Perhaps the problem of getting education research into classrooms comes down to that disconnect between the two audiences: the researchers for whom the research articles are written, and the teachers who want to apply the research in their teaching. As Keith points out, this isn't a problem faced by other areas of academic inquiry, where the audience and the practitioners are the same group.

It looks like the role of translator the teacher in the Durham study called for might be an essential part of solving the problem. I asked Keith if he agrees: 'Oh, absolutely, yes. Ultimately, researchers have to be specialists. You can't expect all research to be understandable to a general practitioner. So it does need to be interpreted.'

Researchers don't have the incentives to translate research for teachers

I suspect that when teachers struggle to find those interpreters of research, they either give up or try to bridge the gap themselves. I asked Keith if researchers bridge the gap from their side – what do they do to engage with practitioners? 'I think some do more than others.
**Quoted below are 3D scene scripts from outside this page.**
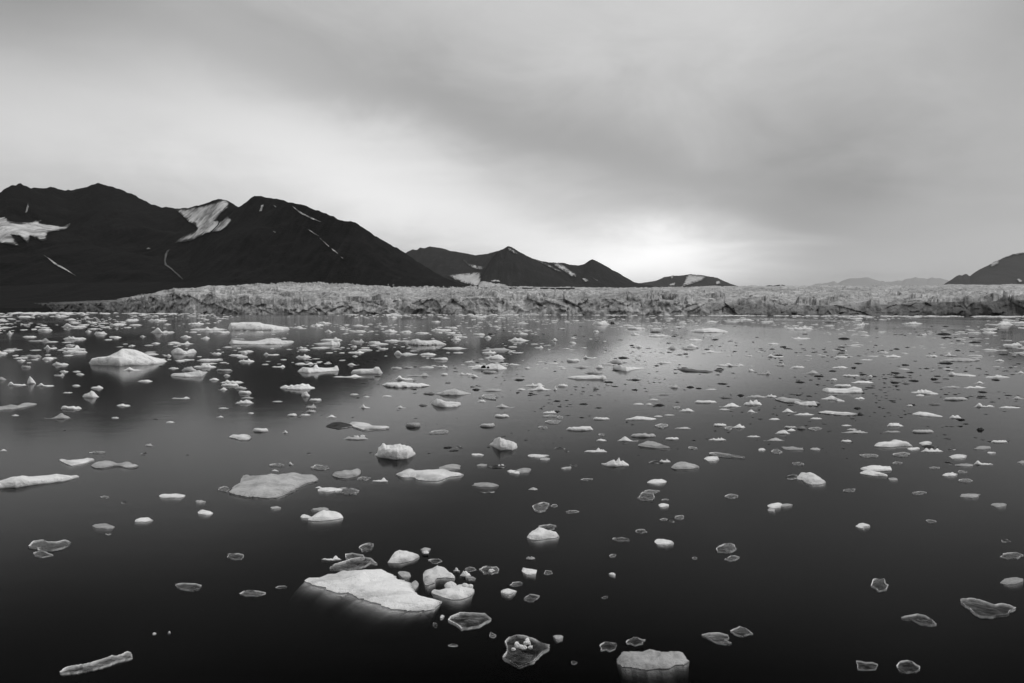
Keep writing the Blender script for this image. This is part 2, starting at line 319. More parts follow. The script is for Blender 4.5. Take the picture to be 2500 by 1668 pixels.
  [(138,1010),(180,960),(240,938),(320,955),(370,965),(420,985),(433,1000)],[(138,1018),(180,1035),(250,1042),(320,1025),(400,1020),(433,1008)],dict(zt=.15,dome=.18,skirt=.3)),
 ('S','B3','c','clear_ice_slab','shield slab','dark shield-shaped clear slab with a crumbly white upper rim',
  [(188,740),(210,722),(290,700),(342,715)],[(188,750),(205,775),(250,792),(310,775),(342,725)],{}),
 ('S','B4','w','ice_floe','hollowed floe','floe with a dark hollow at one side and a pale foot under water',
  [(262,468),(290,432),(350,442),(410,445),(470,465),(533,505)],[(262,478),(320,490),(345,515),(400,530),(490,528),(533,512)],dict(zt=.2,dome=.25,skirt=.9)),
 ('S','B4','w','ice_floe','stacked slab','straight-edged pale slab lying right behind a wedge-shaped one',
  [(850,382),(930,362),(1060,368),(1130,372)],[(850,388),(880,405),(1000,406),(1137,404)],dict(zt=.15,dome=.1)),
 ('S','B4','w','ice_floe','wedge slab','pale wedge-shaped slab lying right in front of a straight-edged one',
  [(845,425),(880,410),(950,409),(1030,430),(1098,449)],[(845,430),(900,442),(1000,453),(1098,457)],dict(zt=.12,dome=.1)),
 ('S','B4','w','ice_floe','layered floe','large pale two-layered floe with a clear end',
  [(976,165),(1000,150),(1080,150),(1160,125),(1230,140),(1290,155),(1327,170)],[(976,176),(1100,184),(1170,183),(1240,176),(1327,176)],dict(zt=.16,dome=.2,skirt=.3)),
 ('S','C1','c','clear_ice_slab','twisted slab','long twisted grey slab with diagonal bands and a looped end',
  [(545,1080),(600,1045),(680,1022),(800,1008),(940,965),(1020,933),(1080,935),(1130,915),(1170,893),(1205,905),(1213,940)],[(545,1090),(680,1081),(800,1060),(920,1035),(1000,1005),(1110,968),(1213,946)],dict(milk=.22,n=1)),
 ('S','C2','w','iceberg','great white slab','largest near slab of white ice with a pale underwater foot',
  [(447,222),(475,197),(560,203),(605,204),(590,190),(640,175),(720,160),(800,138),(1000,138),(1150,128),(1200,140),(1260,165),(1300,205),(1400,235),(1440,265),(1450,310),(1500,365),(1560,388),(1650,395),(1697,410)],
  [(447,230),(530,258),(640,295),(740,328),(850,328),(950,380),(1060,410),(1170,450),(1240,475),(1370,490),(1500,500),(1640,475),(1660,455),(1690,430)],dict(zt=.1,dome=.22,skirt=.6,n=1,sdir=(-.85,-.55))),
 ('S','C2','w','ice_floe','boot-shaped ice','smooth boot-shaped lump of white ice beside the great slab',
  [(1535,160),(1560,140),(1620,125),(1660,98),(1720,110),(1770,150),(1827,190)],[(1535,235),(1550,265),(1575,273),(1640,250),(1660,205),(1740,200),(1827,208)],dict(zt=.1,dome=.15,skirt=.12)),
 ('S','C2','w','ice_floe','snowball-laden floe','smooth white floe carrying a round snowball and small lumps',
  [(1610,333),(1700,315),(1830,290),(1900,272),(1960,276),(2006,312)],[(1610,342),(1700,375),(1800,406),(1890,400),(1980,370),(2006,322)],dict(zt=.1,dome=.12,skirt=.25)),
 ('S','C2','w','ice_floe','tent-shaped floe','tent-shaped white floe with a small knob on top, behind the great slab',
  [(1210,62),(1250,0),(1275,-28),(1320,-42),(1360,-30),(1420,-12),(1502,4)],[(1210,70),(1330,73),(1430,50),(1502,18)],dict(zt=.1,dome=.2)),
 ('S','C2','c','clear_ice_slab','grey rimmed slab','clear grey slab with a bright rim, touching the back of the great slab',
  [(680,118),(720,92),(800,66),(900,35),(1000,25),(1060,40),(1106,82)],[(680,138),(800,140),(900,132),(1000,108),(1060,72),(1106,88)],dict(milk=.2,n=1)),
 ('S','C2','c','clear_ice_slab','white-lipped slab','dark crumpled slab with a thick white front lip',
  [(1765,600),(1790,568),(1870,535),(1980,540),(2100,545),(2155,590)],[(1765,612),(1850,650),(1880,688),(2050,662),(2155,602)],dict(milk=.18,lip=1,skirt=.3,n=1)),
 ('S','C2','c','clear_ice_slab','crystal-strewn slab','big clear slab strewn with white ice crystals',
  [(2265,945),(2305,880),(2285,800),(2320,765),(2390,742),(2450,745),(2550,775),(2620,815),(2693,835)],[(2265,955),(2330,985),(2415,1034),(2550,985),(2620,910),(2693,865)],dict(milk=.06,n=1)),
 ('S','C3','g','iceberg','scalloped grey block','large grey scalloped block glowing pale under the water',
  [(965,945),(1010,882),(1090,885),(1190,885),(1260,863),(1350,890),(1490,888),(1580,905),(1622,962)],[(965,985),(1010,1015),(1090,1020),(1250,1046),(1350,1030),(1440,1036),(1510,995),(1580,998),(1622,972)],dict(zt=.12,dome=.15,skirt=.8,n=1,pale=1)),
 ('S','C3','c','clear_ice_slab','folded clear slab','pale clear slab with a notched end and bright rim',
  [(1742,738),(1800,722),(1900,718),(1985,742),(1992,772),(1950,780),(2013,812)],[(1742,742),(1840,790),(1890,815),(1960,825),(2013,822)],dict(milk=.2,n=1)),
 ('S','C4','c','clear_ice_slab','butterfly slab','large dim butterfly-shaped clear slab near the dark corner',
  [(1765,410),(1870,405),(1950,420),(2080,465),(2130,452),(2200,462),(2276,490)],[(1765,440),(1850,495),(1890,540),(1950,568),(2060,573),(2100,565),(2200,555),(2230,520),(2276,500)],dict(n=1)),
 ('S','C4','c','clear_ice_slab','beaked clear slab','dim clear slab with a beak-like point',
  [(1223,578),(1300,560),(1370,546),(1450,565),(1510,605),(1545,640)],[(1223,585),(1330,600),(1400,640),(1490,655),(1545,648)],dict(n=1)),
 ('S','C4','c','clear_ice_slab','oblong clear slab','small oblong clear slab with curled corners',
  [(808,978),(850,980),(890,992),(960,992),(1008,1010)],[(820,1020),(825,1055),(890,1060),(990,1055),(1008,1020)],dict(n=1)),
]
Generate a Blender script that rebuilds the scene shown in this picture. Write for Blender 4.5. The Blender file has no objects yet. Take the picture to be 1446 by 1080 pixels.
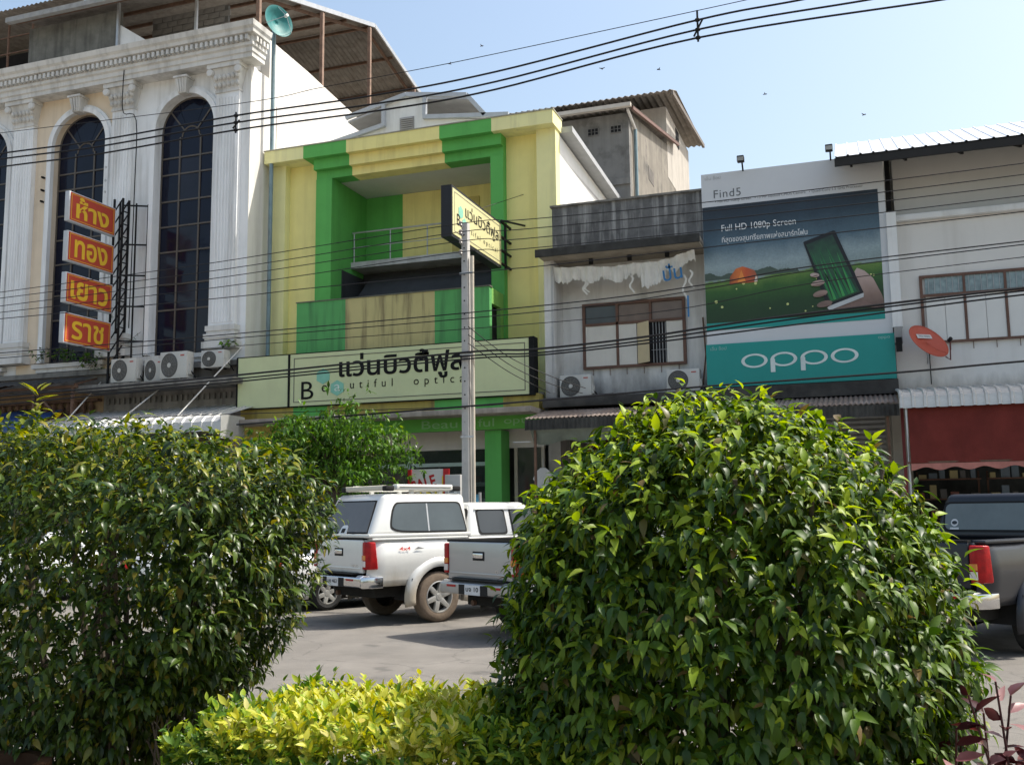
import bpy, bmesh, math, random
import numpy as np
from mathutils import Vector, Matrix, noise
random.seed(7); np.random.seed(7)
SC = bpy.context.scene
COL = SC.collection
R = math.radians

# ---------------------------------------------------------------- camera, sky, sun, exposure
cam_d = bpy.data.cameras.new('camera')
cam = bpy.data.objects.new('camera', cam_d); COL.objects.link(cam)
cam_d.sensor_fit = 'HORIZONTAL'; cam_d.sensor_width = 36.0
cam_d.lens = 36.0 * 1410.7 / 1446.0
cam_d.clip_start = 0.1; cam_d.clip_end = 3000
cam.matrix_world = (Matrix.Translation((0, 0, 1.7)) @ Matrix.Rotation(0.336449, 4, 'Z')
                    @ Matrix.Rotation(math.pi / 2 + 0.128352, 4, 'X') @ Matrix.Rotation(-0.01193, 4, 'Z'))
SC.camera = cam
SUN_AZ, SUN_EL = R(27), R(57)          # direction towards the sun, measured from +X towards +Y
wd = bpy.data.worlds.new('World'); SC.world = wd; wd.use_nodes = True
wn = wd.node_tree.nodes; wl = wd.node_tree.links
sky = wn.new('ShaderNodeTexSky'); sky.sky_type = 'NISHITA'; sky.sun_disc = False
sky.sun_elevation = SUN_EL; sky.sun_rotation = math.pi / 2 - SUN_AZ
sky.air_density = 1.5; sky.dust_density = 3.6; sky.ozone_density = .6; sky.altitude = 0
bg = wn['Background']; bg.inputs['Strength'].default_value = 0.142
wl.new(sky.outputs['Color'], bg.inputs['Color'])
sd = bpy.data.lights.new('sun', 'SUN'); sd.energy = 4.4; sd.angle = R(0.6); sd.color = (1.0, 0.95, 0.86)
so = bpy.data.objects.new('sun', sd); COL.objects.link(so)
sdir = Vector((math.cos(SUN_AZ) * math.cos(SUN_EL), math.sin(SUN_AZ) * math.cos(SUN_EL), math.sin(SUN_EL)))
so.rotation_euler = sdir.to_track_quat('Z', 'Y').to_euler(); so.location = sdir * 60
SC.view_settings.view_transform = 'Standard'; SC.view_settings.look = 'None'
SC.view_settings.gamma = 1.0; SC.view_settings.exposure = 0.62
SC.view_settings.use_curve_mapping = False

# ---------------------------------------------------------------- materials
MATS = {}
def M(name, col=(.5, .5, .5), rough=.7, var=.12, scale=2.5, streak=0.0, dirt=(.05, .048, .045), bump=.15, bscale=40,
      metal=0.0, sscale=3.0, patch=0.0, pdirt=None, spec=None, coat=0.0, ps=.9, damp=None):
    if spec is None: spec = .15 if max(col) < .07 and rough > .4 else .4
    if name in MATS: return MATS[name]
    m = bpy.data.materials.new(name); m.use_nodes = True
    n = m.node_tree.nodes; l = m.node_tree.links; b = n['Principled BSDF']
    tc = n.new('ShaderNodeTexCoord')
    def noi(sc, det=6, mp=None):
        t = n.new('ShaderNodeTexNoise'); t.inputs['Scale'].default_value = sc; t.inputs['Detail'].default_value = det
        t.inputs['Roughness'].default_value = .62
        if mp:
            k = n.new('ShaderNodeMapping'); k.inputs['Scale'].default_value = mp
            l.new(tc.outputs['Object'], k.inputs['Vector']); l.new(k.outputs['Vector'], t.inputs['Vector'])
        else: l.new(tc.outputs['Object'], t.inputs['Vector'])
        return t.outputs['Fac']
    def ramp(src, a, c, hi=1.0):
        r_ = n.new('ShaderNodeMapRange'); r_.inputs['From Min'].default_value = a; r_.inputs['From Max'].default_value = c
        r_.inputs['To Max'].default_value = hi; l.new(src, r_.inputs['Value']); return r_.outputs['Result']
    def mix(fac, a, c):
        x = n.new('ShaderNodeMix'); x.data_type = 'RGBA'
        l.new(fac, x.inputs['Factor'])
        for s, i in ((a, 6), (c, 7)):
            if isinstance(s, tuple): x.inputs[i].default_value = (*s[:3], 1)
            else: l.new(s, x.inputs[i])
        return x.outputs[2]
    lo = tuple(max(0, c * (1 - var)) for c in col); hi = tuple(min(1, c * (1 + var)) for c in col)
    c = mix(ramp(noi(scale), .3, .7), lo, hi)
    if patch > 0: c = mix(ramp(noi(ps, 8), .52, .70, patch), c, tuple(pdirt or dirt))
    if streak > 0: c = mix(ramp(noi(sscale, 7, (1, 1, .08)), .48, .72, streak), c, tuple(dirt))
    if damp:      # mould creeping up from a ledge: (bottom z, top z, colour) in object space
        sp_ = n.new('ShaderNodeSeparateXYZ'); l.new(tc.outputs['Object'], sp_.inputs[0])
        nn_ = noi(3.5, 7, (1, 1, .35)); ad_ = n.new('ShaderNodeMath'); ad_.operation = 'MULTIPLY_ADD'; ad_.inputs[1].default_value = 1.6 * (damp[1] - damp[0])
        l.new(nn_, ad_.inputs[0]); l.new(sp_.outputs['Z'], ad_.inputs[2])
        o_ = .8 * (damp[1] - damp[0]); c = mix(ramp(ad_.outputs[0], damp[1] + o_, damp[0] + o_, .85), c, tuple(damp[2]))
    l.new(c, b.inputs['Base Color'])
    b.inputs['Roughness'].default_value = rough; b.inputs['Metallic'].default_value = metal
    b.inputs['Specular IOR Level'].default_value = spec
    if coat: b.inputs['Coat Weight'].default_value = coat; b.inputs['Coat Roughness'].default_value = .06
    if bump:
        bp = n.new('ShaderNodeBump'); bp.inputs['Strength'].default_value = bump; bp.inputs['Distance'].default_value = .02
        l.new(noi(bscale, 5), bp.inputs['Height']); l.new(bp.outputs['Normal'], b.inputs['Normal'])
    MATS[name] = m; return m
def gradmat(name, axis, a, c, stops, rough=.5, nz=.12):
    m = bpy.data.materials.new(name); m.use_nodes = True; n = m.node_tree.nodes; l = m.node_tree.links; b = n['Principled BSDF']; b.inputs['Roughness'].default_value = rough
    tc = n.new('ShaderNodeTexCoord'); sx = n.new('ShaderNodeSeparateXYZ'); l.new(tc.outputs['Object'], sx.inputs[0])
    t = n.new('ShaderNodeTexNoise'); t.inputs['Scale'].default_value = 6; l.new(tc.outputs['Object'], t.inputs['Vector'])
    ma = n.new('ShaderNodeMath'); ma.operation = 'MULTIPLY_ADD'; ma.inputs[1].default_value = nz * 2 * abs(c - a); l.new(t.outputs['Fac'], ma.inputs[0]); l.new(sx.outputs[axis], ma.inputs[2])
    r_ = n.new('ShaderNodeMapRange'); r_.inputs['From Min'].default_value = a + nz * abs(c - a); r_.inputs['From Max'].default_value = c + nz * abs(c - a); l.new(ma.outputs[0], r_.inputs['Value'])
    cr = n.new('ShaderNodeValToRGB'); e = cr.color_ramp.elements; e[0].color = (*stops[0][1], 1); e[0].position = stops[0][0]; e[1].color = (*stops[-1][1], 1); e[1].position = stops[-1][0]
    for p, q in stops[1:-1]: z = e.new(p); z.color = (*q, 1)
    l.new(r_.outputs[0], cr.inputs['Fac']); l.new(cr.outputs['Color'], b.inputs['Base Color']); MATS[name] = m; return m
def glass(name, col, rough=.06, alpha=1.0):
    if name in MATS: return MATS[name]
    m = M(name, col, rough, .2, 1.2, bump=.02, bscale=3, spec=.6)
    if alpha < 1:
        m.node_tree.nodes['Principled BSDF'].inputs['Alpha'].default_value = alpha
    return m
def leafmat(name, c1, c2, c3=None, rough=.38, trans=.35):
    m = bpy.data.materials.new(name); m.use_nodes = True
    n = m.node_tree.nodes; l = m.node_tree.links; b = n['Principled BSDF']
    g = n.new('ShaderNodeNewGeometry'); oi = n.new('ShaderNodeObjectInfo')
    ad = n.new('ShaderNodeMath'); ad.operation = 'ADD'; l.new(g.outputs['Random Per Island'], ad.inputs[0]); l.new(oi.outputs['Random'], ad.inputs[1])
    fr = n.new('ShaderNodeMath'); fr.operation = 'FRACT'; l.new(ad.outputs[0], fr.inputs[0])
    cr = n.new('ShaderNodeValToRGB'); e = cr.color_ramp.elements
    e[0].color = (*c1, 1); e[0].position = 0; e[1].color = (*c2, 1); e[1].position = .85
    if c3: q = e.new(.97); q.color = (*c3, 1)
    l.new(fr.outputs[0], cr.inputs['Fac'])
    l.new(cr.outputs['Color'], b.inputs['Base Color']); b.inputs['Roughness'].default_value = rough
    b.inputs['Specular IOR Level'].default_value = .3
    t = n.new('ShaderNodeBsdfTranslucent'); mx = n.new('ShaderNodeMixShader'); mx.inputs[0].default_value = trans
    hs = n.new('ShaderNodeHueSaturation'); hs.inputs['Saturation'].default_value = 1.15; hs.inputs['Value'].default_value = 1.5
    hs.inputs['Hue'].default_value = .485
    l.new(cr.outputs['Color'], hs.inputs['Color']); l.new(hs.outputs['Color'], t.inputs['Color'])
    l.new(b.outputs[0], mx.inputs[1]); l.new(t.outputs[0], mx.inputs[2])
    l.new(mx.outputs[0], n['Material Output'].inputs['Surface'])
    MATS[name] = m; return m

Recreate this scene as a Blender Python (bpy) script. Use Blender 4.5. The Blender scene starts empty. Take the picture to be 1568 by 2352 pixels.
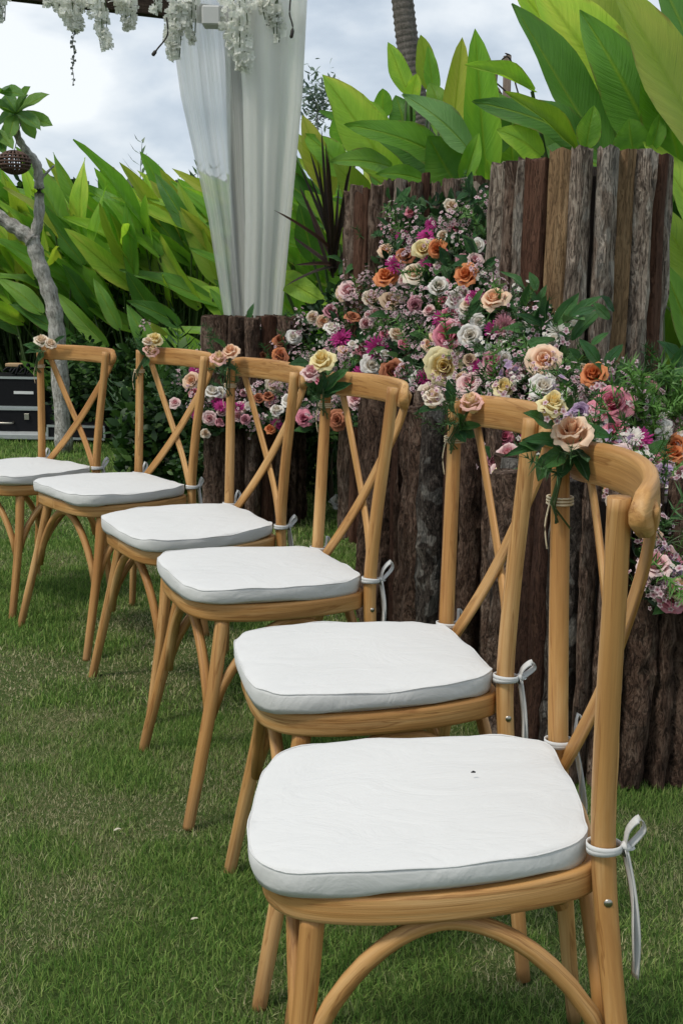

And to some extent, that depends on their own professional context. So, a number of people who do research will interact directly with existing teachers or student teachers as part of their work. Some people do it by writing other kinds of material – you write a research article, then you also write a practitioner article. And, in a sense, if you only ever write research articles, and you never also write for teachers, then you're only doing half a job.'

But here's where another problem becomes clear. Keith acknowledges the professional pressures that researchers face are related to their research output in high-impact journals. Researchers may want to do the full job, but they're only being professionally evaluated on half of it.

Where does this leave us? If teachers are becoming more aware of the benefits of evidence-based teaching, what needs to be done to help them apply it?

There need to be conduits for education research

Many feel researchers need to do more to reach out to practitioners. This might be by including many teacher-focused examples of any intervention within the research article itself, as suggested by the Durham researchers. Or by avoiding jargon in research articles. Kristy offered one possible improvement to academic literature: 'I would really like to see all papers in an educational journal have an abstract for teachers – not the academic abstract that papers already have, that is written in the same way to the rest of the paper. I'd like a short, clear summary that distills out the important points for teachers.'

Keith raised the possibility that in an ideal world teachers themselves could bridge the gap: 'If I was in charge of the education system, I would say we want fully professional teachers who are able to engage with research and who are given time and space to engage with research and try things out for themselves. I think that would be the ideal. In England at the moment that is certainly not the direction things are going. So we need to make sure we do more to communicate the implications of research to teachers.'

Wishful thinking aside, Stephen Gorard feels there's a gap that needs to be filled: the role of translator. 'We need something that converts research evidence into something practitioners can use.'

This is a role we think Education in Chemistry can help with, at least for chemistry teaching. But we can do more, and others need to do more, as well. Publishers, researchers, school leaders and maybe even teachers need to pitch in to create conduits for education research.